$\cot{(45^°)}$ Proof

Mathematically, the exact value of cot of $45$ degrees can be derived in three different methods. One of three methods is trigonometric approach but the remaining two methods are slightly different geometric methods. Study all of them here to know how to find the $\cot{(50^g)}$ value in trigonometry.

Theoretical approach

On the basis of direct relation between adjacent and opposite sides, the value of $\cot{\Big(\dfrac{\pi}{4}\Big)}$ is derived in mathematics in theoretical geometry method.

$\cot{(45^°)}$ $\,=\,$ $\dfrac{Length \, of \, Adjacent \, side}{Length \, of \, Opposite \, side}$

$\implies \cot{(45^°)} \,=\, \dfrac{PR}{QR}$

The lengths of adjacent and opposite sides are equal when angle of right triangle is $\dfrac{\pi}{4}$ radians. Therefore, the length of both opposite and adjacent sides is denoted by $l$ in this case.

$\implies \cot{(45^°)} \,=\, \dfrac{l}{l}$

$\implies \cot{(45^°)} \,=\, \require{cancel} \dfrac{\cancel{l}}{\cancel{l}}$

$\,\,\, \therefore \,\,\,\,\,\, \cot{(45^°)} \,=\, 1$

Practical approach

You can even find the exact value of cot of $\dfrac{\pi}{4}$ radians on your own by constructing a right triangle with $45$ degrees angle by using geometrical tools. Here, you are going to learn how to find it geometrically.

1. Draw a horizontal line from point $K$.
2. Coincide the point $K$ with the centre of a protractor and also coincide the horizontal line with right side base line of protractor. Then, mark a point at $45^°$ angle.
3. Draw a straight line from point $K$ through marked point of $\dfrac{\pi}{4}$ angle.
4. Set your compass to any length (for example $10 \, cm$) with ruler and draw an arc on $45^°$ angle line from point $K$. It intersects the $50^g$ angle line at point $L$.
5. Draw a perpendicular line to horizontal line from $L$ by the set square. It intersects the straight horizontal line at point $M$ and it forms a right angled triangle geometrically. It is denoted by $\Delta MKL$.

The $\Delta MKL$ is a right triangle with $45$ degrees angle.

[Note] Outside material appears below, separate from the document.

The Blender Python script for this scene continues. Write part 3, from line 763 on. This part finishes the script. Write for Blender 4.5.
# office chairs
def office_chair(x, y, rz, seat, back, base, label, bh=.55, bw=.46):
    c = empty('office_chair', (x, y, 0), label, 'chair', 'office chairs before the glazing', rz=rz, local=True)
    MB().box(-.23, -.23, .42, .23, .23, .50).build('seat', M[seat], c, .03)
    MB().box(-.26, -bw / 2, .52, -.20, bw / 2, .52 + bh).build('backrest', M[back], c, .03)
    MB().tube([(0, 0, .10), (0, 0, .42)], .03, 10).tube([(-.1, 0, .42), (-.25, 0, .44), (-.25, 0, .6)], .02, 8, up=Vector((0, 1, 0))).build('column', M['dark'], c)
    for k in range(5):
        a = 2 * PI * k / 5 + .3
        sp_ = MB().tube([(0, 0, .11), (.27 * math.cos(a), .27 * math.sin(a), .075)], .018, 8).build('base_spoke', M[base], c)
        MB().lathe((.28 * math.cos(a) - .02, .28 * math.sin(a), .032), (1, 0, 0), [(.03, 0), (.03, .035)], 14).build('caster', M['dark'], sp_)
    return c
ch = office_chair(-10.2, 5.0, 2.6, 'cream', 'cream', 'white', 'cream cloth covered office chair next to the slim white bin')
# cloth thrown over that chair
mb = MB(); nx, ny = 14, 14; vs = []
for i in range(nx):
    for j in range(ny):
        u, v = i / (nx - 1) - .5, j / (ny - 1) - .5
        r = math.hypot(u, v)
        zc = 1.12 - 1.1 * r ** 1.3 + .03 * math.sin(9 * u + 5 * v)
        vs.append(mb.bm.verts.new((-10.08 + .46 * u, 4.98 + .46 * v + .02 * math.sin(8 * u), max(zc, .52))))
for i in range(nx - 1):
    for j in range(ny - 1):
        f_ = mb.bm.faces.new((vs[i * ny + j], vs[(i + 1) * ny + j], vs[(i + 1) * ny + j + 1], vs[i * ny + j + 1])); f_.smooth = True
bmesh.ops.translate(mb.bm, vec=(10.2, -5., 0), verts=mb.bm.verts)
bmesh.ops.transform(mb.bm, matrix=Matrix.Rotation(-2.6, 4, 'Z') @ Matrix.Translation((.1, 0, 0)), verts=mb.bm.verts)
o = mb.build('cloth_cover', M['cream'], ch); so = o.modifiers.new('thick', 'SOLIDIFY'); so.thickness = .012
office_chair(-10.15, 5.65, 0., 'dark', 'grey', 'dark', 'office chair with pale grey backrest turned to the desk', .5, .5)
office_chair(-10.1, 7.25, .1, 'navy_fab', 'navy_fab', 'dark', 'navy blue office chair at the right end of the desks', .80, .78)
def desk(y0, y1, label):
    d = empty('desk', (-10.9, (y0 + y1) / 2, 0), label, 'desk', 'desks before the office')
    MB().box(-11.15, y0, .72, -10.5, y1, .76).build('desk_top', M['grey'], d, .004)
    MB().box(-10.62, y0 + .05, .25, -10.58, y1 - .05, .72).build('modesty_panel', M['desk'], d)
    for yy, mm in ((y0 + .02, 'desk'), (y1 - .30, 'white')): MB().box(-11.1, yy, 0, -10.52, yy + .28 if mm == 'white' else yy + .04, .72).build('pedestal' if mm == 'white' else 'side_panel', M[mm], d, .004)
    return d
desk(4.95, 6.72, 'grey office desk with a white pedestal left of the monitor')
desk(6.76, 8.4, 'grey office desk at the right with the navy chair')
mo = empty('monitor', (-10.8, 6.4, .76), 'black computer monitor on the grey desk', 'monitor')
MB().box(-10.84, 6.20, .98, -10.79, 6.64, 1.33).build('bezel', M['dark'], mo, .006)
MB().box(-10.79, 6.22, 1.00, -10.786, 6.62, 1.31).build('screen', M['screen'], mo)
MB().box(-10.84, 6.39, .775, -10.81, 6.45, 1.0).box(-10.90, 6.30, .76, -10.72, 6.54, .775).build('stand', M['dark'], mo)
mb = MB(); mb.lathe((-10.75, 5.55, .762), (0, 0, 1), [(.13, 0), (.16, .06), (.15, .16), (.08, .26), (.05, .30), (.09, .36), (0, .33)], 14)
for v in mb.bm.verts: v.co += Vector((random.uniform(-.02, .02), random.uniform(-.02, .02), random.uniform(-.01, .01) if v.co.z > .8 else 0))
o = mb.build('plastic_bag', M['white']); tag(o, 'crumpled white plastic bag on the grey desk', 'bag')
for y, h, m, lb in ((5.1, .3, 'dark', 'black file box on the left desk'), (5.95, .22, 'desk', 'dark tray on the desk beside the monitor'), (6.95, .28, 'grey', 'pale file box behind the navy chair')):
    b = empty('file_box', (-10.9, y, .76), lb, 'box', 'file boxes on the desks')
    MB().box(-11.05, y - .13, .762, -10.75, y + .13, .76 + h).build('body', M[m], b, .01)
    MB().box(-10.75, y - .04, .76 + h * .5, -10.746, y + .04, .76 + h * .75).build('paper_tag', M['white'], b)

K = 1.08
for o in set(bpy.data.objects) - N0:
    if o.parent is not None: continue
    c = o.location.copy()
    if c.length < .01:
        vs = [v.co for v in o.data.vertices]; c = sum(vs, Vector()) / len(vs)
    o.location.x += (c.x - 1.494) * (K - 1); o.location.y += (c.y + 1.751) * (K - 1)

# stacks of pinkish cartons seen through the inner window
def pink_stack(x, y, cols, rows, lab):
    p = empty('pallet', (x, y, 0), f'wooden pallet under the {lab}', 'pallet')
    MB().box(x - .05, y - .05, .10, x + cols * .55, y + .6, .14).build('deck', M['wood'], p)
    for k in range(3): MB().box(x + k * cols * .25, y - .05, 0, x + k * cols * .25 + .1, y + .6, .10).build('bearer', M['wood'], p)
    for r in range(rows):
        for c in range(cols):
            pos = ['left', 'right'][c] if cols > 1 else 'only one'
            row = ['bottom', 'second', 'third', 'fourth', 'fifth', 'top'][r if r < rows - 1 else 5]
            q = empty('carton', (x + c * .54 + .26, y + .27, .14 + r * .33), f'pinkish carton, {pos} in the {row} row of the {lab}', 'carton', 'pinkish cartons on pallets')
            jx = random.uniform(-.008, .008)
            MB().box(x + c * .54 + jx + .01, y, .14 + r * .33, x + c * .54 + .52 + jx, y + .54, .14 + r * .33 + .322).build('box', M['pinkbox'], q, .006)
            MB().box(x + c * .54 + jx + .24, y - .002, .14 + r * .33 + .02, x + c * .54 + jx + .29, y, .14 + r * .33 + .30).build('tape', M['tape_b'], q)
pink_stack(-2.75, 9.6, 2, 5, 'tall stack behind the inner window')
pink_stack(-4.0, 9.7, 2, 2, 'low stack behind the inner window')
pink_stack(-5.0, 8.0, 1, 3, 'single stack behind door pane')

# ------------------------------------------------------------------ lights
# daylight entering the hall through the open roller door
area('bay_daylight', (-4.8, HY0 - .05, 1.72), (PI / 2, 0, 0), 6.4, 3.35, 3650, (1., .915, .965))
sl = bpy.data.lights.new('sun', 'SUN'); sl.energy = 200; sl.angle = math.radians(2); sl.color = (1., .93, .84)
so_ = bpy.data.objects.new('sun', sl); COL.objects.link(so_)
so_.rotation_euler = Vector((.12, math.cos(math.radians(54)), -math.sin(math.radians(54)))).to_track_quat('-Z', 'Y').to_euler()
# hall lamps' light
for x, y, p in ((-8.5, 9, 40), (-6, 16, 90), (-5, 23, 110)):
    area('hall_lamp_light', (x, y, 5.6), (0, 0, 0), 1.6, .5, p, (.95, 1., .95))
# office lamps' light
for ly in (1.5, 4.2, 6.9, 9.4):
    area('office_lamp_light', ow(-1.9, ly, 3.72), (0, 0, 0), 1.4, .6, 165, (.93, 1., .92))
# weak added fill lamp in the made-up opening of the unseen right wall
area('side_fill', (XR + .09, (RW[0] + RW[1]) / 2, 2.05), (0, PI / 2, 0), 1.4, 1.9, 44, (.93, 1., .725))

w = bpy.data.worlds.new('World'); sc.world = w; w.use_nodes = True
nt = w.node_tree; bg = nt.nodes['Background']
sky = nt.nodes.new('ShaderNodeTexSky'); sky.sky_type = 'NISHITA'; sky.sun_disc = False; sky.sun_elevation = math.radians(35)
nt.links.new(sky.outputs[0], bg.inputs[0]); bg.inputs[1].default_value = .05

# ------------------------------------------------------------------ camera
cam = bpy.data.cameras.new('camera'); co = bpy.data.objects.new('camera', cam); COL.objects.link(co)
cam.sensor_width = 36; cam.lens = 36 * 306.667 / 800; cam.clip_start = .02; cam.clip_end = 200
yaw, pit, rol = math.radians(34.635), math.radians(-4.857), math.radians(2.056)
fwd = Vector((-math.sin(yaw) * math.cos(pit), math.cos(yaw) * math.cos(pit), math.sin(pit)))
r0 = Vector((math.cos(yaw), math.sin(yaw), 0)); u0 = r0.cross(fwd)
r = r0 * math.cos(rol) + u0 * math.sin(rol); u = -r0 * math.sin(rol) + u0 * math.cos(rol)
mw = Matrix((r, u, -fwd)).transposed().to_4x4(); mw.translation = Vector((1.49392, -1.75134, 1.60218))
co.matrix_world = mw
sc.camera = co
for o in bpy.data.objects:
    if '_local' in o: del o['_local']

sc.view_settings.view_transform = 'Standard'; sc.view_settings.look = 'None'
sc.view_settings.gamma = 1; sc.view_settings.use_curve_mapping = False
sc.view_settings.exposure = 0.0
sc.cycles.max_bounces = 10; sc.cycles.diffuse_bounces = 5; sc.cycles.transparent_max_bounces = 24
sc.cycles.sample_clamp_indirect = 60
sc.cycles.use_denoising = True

Now, let’s find the exact value of $\cot{(50^g)}$ from this triangle.

$\cot{(45^°)} = \dfrac{Length \, of \, Adjacent \, side}{Length \, of \, Opposite \, side}$

$\implies \cot{(45^°)} \,=\, \dfrac{KM}{LM}$

Actually, the lengths of adjacent and opposite sides are unknown but they can be measured by a ruler.

If you measure them by a ruler, you will be understood that the lengths of both adjacent side ($KM$) and opposite side ($LM$) are equal and the length of each side is equal to $7.1 \, cm$ approximately.

$\implies \cot{(45^°)} \,=\, \dfrac{KM}{LM} = \dfrac{7.1}{7.1}$

$\implies \cot{(45^°)} \,=\, \require{cancel} \dfrac{\cancel{7.1}}{\cancel{7.1}}$

$\,\,\, \therefore \,\,\,\,\,\, \cot{(45^°)} \,=\, 1$

Trigonometric approach

The value of cotangent of $45$ degrees can be exactly evaluated in trigonometry by the reciprocal identity of tan function.

$\cot{(45^°)} \,=\, \dfrac{1}{\tan{(45^°)}}$

Now, substitute the value of tan of $45$ degrees to get the $\cot{\Big(\dfrac{\pi}{4}\Big)}$ value.

$\implies \cot{(45^°)} \,=\, \dfrac{1}{1}$

$\,\,\, \therefore \,\,\,\,\,\, \cot{(45^°)} \,=\, 1$

Verdict

According to proofs of cot of $45$ degrees from above three methods, the exact value of $\cot{\Big(\dfrac{\pi}{4}\Big)}$ is equal to one.